Running a newspaper wasn’t Raymond’s only job. He was also the speaker of the New York State Assembly, and before long, he was nominated for lieutenant governor. He then played a significant role at the brand-new Republican Party’s first national convention in 1854.
Raymond went on to draft much of President Abraham Lincoln’s re-election platform in 1864, the year Raymond became the chairman of the Republican National Convention and was elected to Congress.
A.M. Rosenthal, who was the managing editor of The Times, wrote in 1971: “No, they don’t make editors like Henry J. Raymond anymore, and is that good or bad?”
An editor who doubled as an elected official? It wouldn’t happen now. “Journalists have no place on the playing fields of politics,” The Times’s handbook on ethics says — and, to its credit, The Times noted even when Raymond was in charge, the paper “was never used to promote its editor’s political fortunes.”
Raymond sent Olmsted to the South before the Civil War with instructions to send back his “personal observations,” and Olmsted did, sometimes with dense passages packed with details — too many details, Raymond complained.
Still, as John Stauffer, a cultural and literary historian at Harvard, said: “Olmsted illuminated the South for the North.” Olmsted portrayed conditions that belied the South’s reputation for elegant affluence. “One of the things that struck Olmsted in the South was the backward nature, the lack of roads, the lack of hotels for a stranger going to interview people,” Stauffer said.
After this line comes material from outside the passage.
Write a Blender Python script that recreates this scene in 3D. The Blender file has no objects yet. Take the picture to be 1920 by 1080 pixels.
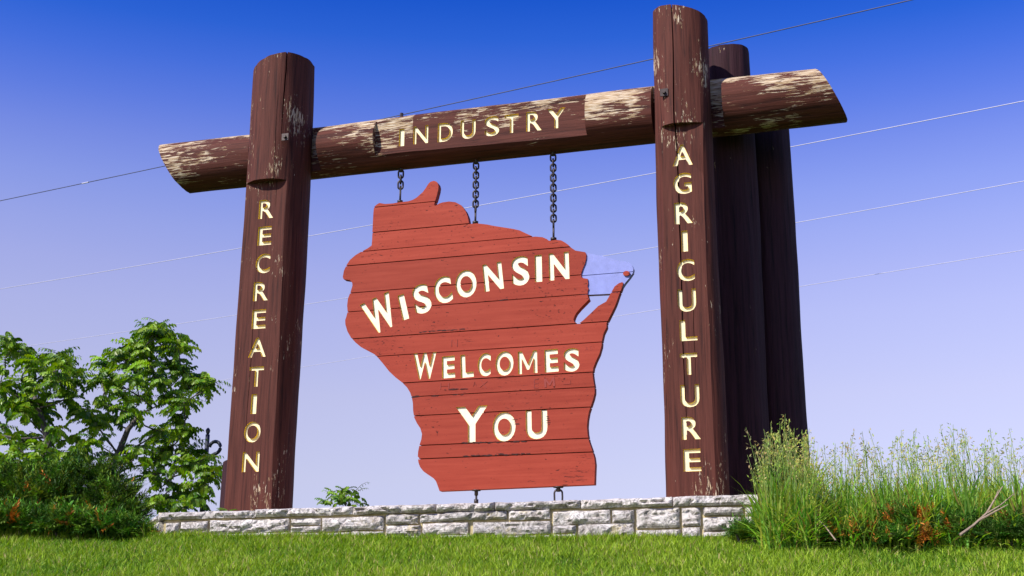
import bpy, bmesh, math, random
import numpy as np
from mathutils import Vector, Matrix, noise
rnd = random.Random(7); NR = np.random.default_rng(11)
sc = bpy.context.scene; COL = sc.collection
rad = math.radians

# ------------------------------------------------------------------ camera, sky, sun, exposure
FPX = 2400.0; YAW, PITCH, ROLL = rad(16.5), rad(15.956), rad(0.233)
CAM = Vector((3.1, -10.6, 1.5))
_F = Vector((-math.sin(YAW)*math.cos(PITCH), math.cos(YAW)*math.cos(PITCH), math.sin(PITCH)))
_r = Vector((math.cos(YAW), math.sin(YAW), 0)); _u = _r.cross(_F)
_c, _s = math.cos(ROLL), math.sin(ROLL)
RT = _c*_r + _s*_u; UP = -_s*_r + _c*_u
cd = bpy.data.cameras.new('camera'); cam = bpy.data.objects.new('camera', cd); COL.objects.link(cam)
cd.sensor_width = 36; cd.lens = FPX/1920*36; cd.clip_start = .05; cd.clip_end = 5000
cam.matrix_world = Matrix(((RT.x, UP.x, -_F.x, CAM.x), (RT.y, UP.y, -_F.y, CAM.y), (RT.z, UP.z, -_F.z, CAM.z), (0, 0, 0, 1)))
sc.camera = cam

SUN_EL, SUN_AZ = rad(41), rad(-35)           # azimuth from straight in front of the sign, negative = towards the left post
to_sun = Vector((math.sin(SUN_AZ)*math.cos(SUN_EL), -math.cos(SUN_AZ)*math.cos(SUN_EL), math.sin(SUN_EL)))
w = bpy.data.worlds.new('World'); sc.world = w; w.use_nodes = True
nt = w.node_tree; nt.nodes.clear()
sky = nt.nodes.new('ShaderNodeTexSky'); sky.sky_type = 'NISHITA'; sky.sun_disc = False
sky.sun_elevation = SUN_EL; sky.sun_rotation = math.atan2(to_sun.x, to_sun.y)
sky.air_density = 1.0; sky.dust_density = 0.6; sky.ozone_density = 3.0
tc = nt.nodes.new('ShaderNodeTexCoord'); sp = nt.nodes.new('ShaderNodeSeparateXYZ')
rmp = nt.nodes.new('ShaderNodeValToRGB')     # the lens' polarised, saturated sky: tint by elevation, all round alike
e = rmp.color_ramp.elements
SKYT = [(0.0, (.72, .58, .80)), (.069, (.79, .625, .81)), (.129, (1.08, .755, .81)), (.19, (1.30, .857, .878)), (.251, (1.37, .91, 1.0)), (.281, (1.33, .90, 1.054)), (.311, (1.21, .87, 1.11)), (.34, (1.04, .81, 1.16)), (.369, (.82, .70, 1.178)), (.398, (.54, .58, 1.2)), (.426, (.31, .48, 1.2)), (.453, (.141, .394, 1.158)), (.48, (.065, .318, 1.11)), (.60, (.035, .20, .85)), (1, (.025, .14, .65))]
e[0].position = 0; e[0].color = (*SKYT[0][1], 1); e[1].position = 1; e[1].color = (*SKYT[-1][1], 1)
for p_, c_ in SKYT[1:-1]:
    q = e.new(p_); q.color = (*c_, 1)
mx = nt.nodes.new('ShaderNodeMix'); mx.data_type = 'RGBA'; mx.blend_type = 'MULTIPLY'; mx.inputs[0].default_value = 1
bg = nt.nodes.new('ShaderNodeBackground'); bg.inputs[1].default_value = 0.15
wo = nt.nodes.new('ShaderNodeOutputWorld')
nt.links.new(tc.outputs['Generated'], sp.inputs[0]); nt.links.new(sp.outputs[2], rmp.inputs[0])
nt.links.new(sky.outputs[0], mx.inputs[6]); nt.links.new(rmp.outputs[0], mx.inputs[7])
nt.links.new(mx.outputs[2], bg.inputs[0]); nt.links.new(bg.outputs[0], wo.inputs[0])
sl = bpy.data.lights.new('sun', 'SUN'); sl.energy = 5.0; sl.angle = rad(.5); sl.color = (1, .95, .86)
so = bpy.data.objects.new('sun', sl); COL.objects.link(so)
so.rotation_euler = to_sun.to_track_quat('Z', 'Y').to_euler(); so.location = to_sun*60
sc.view_settings.view_transform = 'Standard'; sc.view_settings.look = 'None'
sc.view_settings.exposure = 0.25; sc.view_settings.gamma = 1; sc.view_settings.use_curve_mapping = False

# ------------------------------------------------------------------ helpers
def P(px, py, Y):                             # where the sight line of a photo pixel meets the vertical plane at depth Y
    d = RT*((px-960)/FPX) - UP*((py-540)/FPX) + _F
    return CAM + d*((Y-CAM.y)/d.y)
def PX(x, y, ox, oy, s): return (ox+x/s, oy+y/s)

def link(name, me, parent=None, mats=()):
    o = bpy.data.objects.new(name, me); COL.objects.link(o)
    for m in mats: me.materials.append(m)
    if parent is not None: o.parent = parent
    return o
def empty(name, loc, label, cat, group=None):
    o = bpy.data.objects.new(name, None); COL.objects.link(o); o.location = loc; o.empty_display_size = .1
    o['label'] = label; o['category'] = cat
    if group: o['group'] = group
    return o
def tag(o, label=None, cat=None, group=None, kind=None):
    for k, v in (('label', label), ('category', cat), ('group', group), ('kind', kind)):
        if v: o[k] = v
    return o
def mesh_np(name, V, faces_loops, loop_tot, cols=None, midx=None, smooth=False):
    me = bpy.data.meshes.new(name)
    V = np.asarray(V, np.float32); L = np.asarray(faces_loops, np.int32); T = np.asarray(loop_tot, np.int32)
    me.vertices.add(len(V)); me.vertices.foreach_set('co', V.ravel())
    me.loops.add(len(L)); me.loops.foreach_set('vertex_index', L)
    me.polygons.add(len(T)); st = np.zeros(len(T), np.int32); st[1:] = np.cumsum(T)[:-1]
    me.polygons.foreach_set('loop_start', st); me.polygons.foreach_set('loop_total', T)
    if midx is not None: me.polygons.foreach_set('material_index', np.asarray(midx, np.int32))
    me.polygons.foreach_set('use_smooth', np.full(len(T), smooth))
    me.update(calc_edges=True)
    if cols is not None:
        a = me.color_attributes.new('Col', 'FLOAT_COLOR', 'POINT')
        c4 = np.ones((len(V), 4), np.float32); c4[:, :3] = cols; a.data.foreach_set('color', c4.ravel())
    me.validate()
    return me
class PB:                                     # polygon bag: verts, faces, colours
    def __init__(s): s.v = []; s.l = []; s.t = []; s.c = []; s.m = []
    def add(s, vs, fs, col=(1, 1, 1), m=0):
        b = len(s.v); s.v += [tuple(q) for q in vs]; s.c += [col]*len(vs)
        for f in fs: s.l += [b+i for i in f]; s.t.append(len(f)); s.m.append(m)
    def tube(s, pts, rs, n=6, col=(1, 1, 1), m=0):
        pts = [Vector(q) for q in pts]; vs = []; fs = []
        t0 = (pts[1]-pts[0]).normalized(); ref = Vector((0, 0, 1)) if abs(t0.z) < .9 else Vector((1, 0, 0))
        for i, p in enumerate(pts):
            t = (pts[min(i+1, len(pts)-1)]-pts[max(i-1, 0)]).normalized()
            a = t.cross(ref).normalized(); b = t.cross(a); r = rs[i] if hasattr(rs, '__len__') else rs
            for k in range(n):
                q = 2*math.pi*k/n; vs.append(p+a*(r*math.cos(q))+b*(r*math.sin(q)))
        for i in range(len(pts)-1):
            for k in range(n):
                k2 = (k+1) % n; fs.append((i*n+k, i*n+k2, (i+1)*n+k2, (i+1)*n+k))
        fs.append(tuple(range(n-1, -1, -1))); fs.append(tuple((len(pts)-1)*n+k for k in range(n)))
        s.add(vs, fs, col, m)
    def build(s, name, mats, parent=None, smooth=False):
        return link(name, mesh_np(name, s.v, s.l, s.t, s.c, s.m, smooth), parent, mats)

# ------------------------------------------------------------------ materials
def M(name):
    m = bpy.data.materials.new(name); m.use_nodes = True; n = m.node_tree
    b = n.nodes['Principled BSDF']; return m, n, b
def node(n, t, **k):
    o = n.nodes.new(t)
    for a, v in k.items(): setattr(o, a, v)
    return o
def ramp(n, fac, stops):
    r = node(n, 'ShaderNodeValToRGB'); el = r.color_ramp.elements
    while len(el) < len(stops): el.new(.5)
    for q, (p, c) in zip(el, stops): q.position = p; q.color = (*c, 1) if len(c) == 3 else c
    n.links.new(fac, r.inputs[0]); return r.outputs[0]
def mapped(n, scale, coord='Object'):
    t = node(n, 'ShaderNodeTexCoord'); mp = node(n, 'ShaderNodeMapping'); mp.inputs['Scale'].default_value = scale
    n.links.new(t.outputs[coord], mp.inputs[0]); return mp.outputs[0], t.outputs[coord]
def noise_t(n, vec, scale=1, detail=6, rough=.6, dist=0):
    t = node(n, 'ShaderNodeTexNoise'); t.inputs['Scale'].default_value = scale; t.inputs['Detail'].default_value = detail
    t.inputs['Roughness'].default_value = rough; t.inputs['Distortion'].default_value = dist
    n.links.new(vec, t.inputs['Vector']); return t.outputs[0]
def mixc(n, f, a, b, mode='MIX'):
    x = node(n, 'ShaderNodeMix', data_type='RGBA', blend_type=mode)
    for s_, v in ((0, f), (6, a), (7, b)):
        if hasattr(v, 'links') or hasattr(v, 'is_linked'): n.links.new(v, x.inputs[s_])
        elif s_ == 0: x.inputs[0].default_value = v
        else: x.inputs[s_].default_value = (*v, 1)
    return x.outputs[2]
def math_(n, op, a, b=0, c=0):
    x = node(n, 'ShaderNodeMath', operation=op)
    for i, v in enumerate((a, b, c)):
        if hasattr(v, 'is_linked'): n.links.new(v, x.inputs[i])
        else: x.inputs[i].default_value = v
    return x.outputs[0]
def bump(n, b, h, strength=.5, dist=.01):
    x = node(n, 'ShaderNodeBump'); x.inputs['Strength'].default_value = strength; x.inputs['Distance'].default_value = dist
    n.links.new(h, x.inputs['Height']); n.links.new(x.outputs[0], b.inputs['Normal'])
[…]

The contrast with a rapidly modernizing North was inescapable.
On the job, Olmsted did not always tell the people he encountered that he was a journalist. Anne Neal Petri of the National Association for Olmsted Parks — which is overseeing Olmsted200, the bicentennial celebration — told me that Olmsted essentially worked undercover and that not saying he was representing a Northern newspaper served him. (How different was this from what a correspondent should do now? The Times’s ethics handbook says that “staff members should disclose their identity to people they cover,” although it also says they “need not always announce their status as journalists when seeking information normally available to the public.”)
Olmsted could charm people into opening up in a way they probably wouldn’t have if he had shown up with a press card. “He was very disarming,” Stauffer said. “He didn’t alienate people. He showed this genuine curiosity. He came across as someone who didn’t have any preconceived ideas. He was antislavery, but he didn’t say that to planters. He probably would have been kicked out” if he had.
If Olmsted’s dispatches affected his readers, his travels for The Times also affected him. Stauffer told me that Central Park was what Olmsted wished a plantation in the South could have been, a place where everyone could mingle. But, as has been widely noted, when the land for the nation’s first great municipal park was cleared, the city moved out one of its first Black settlements.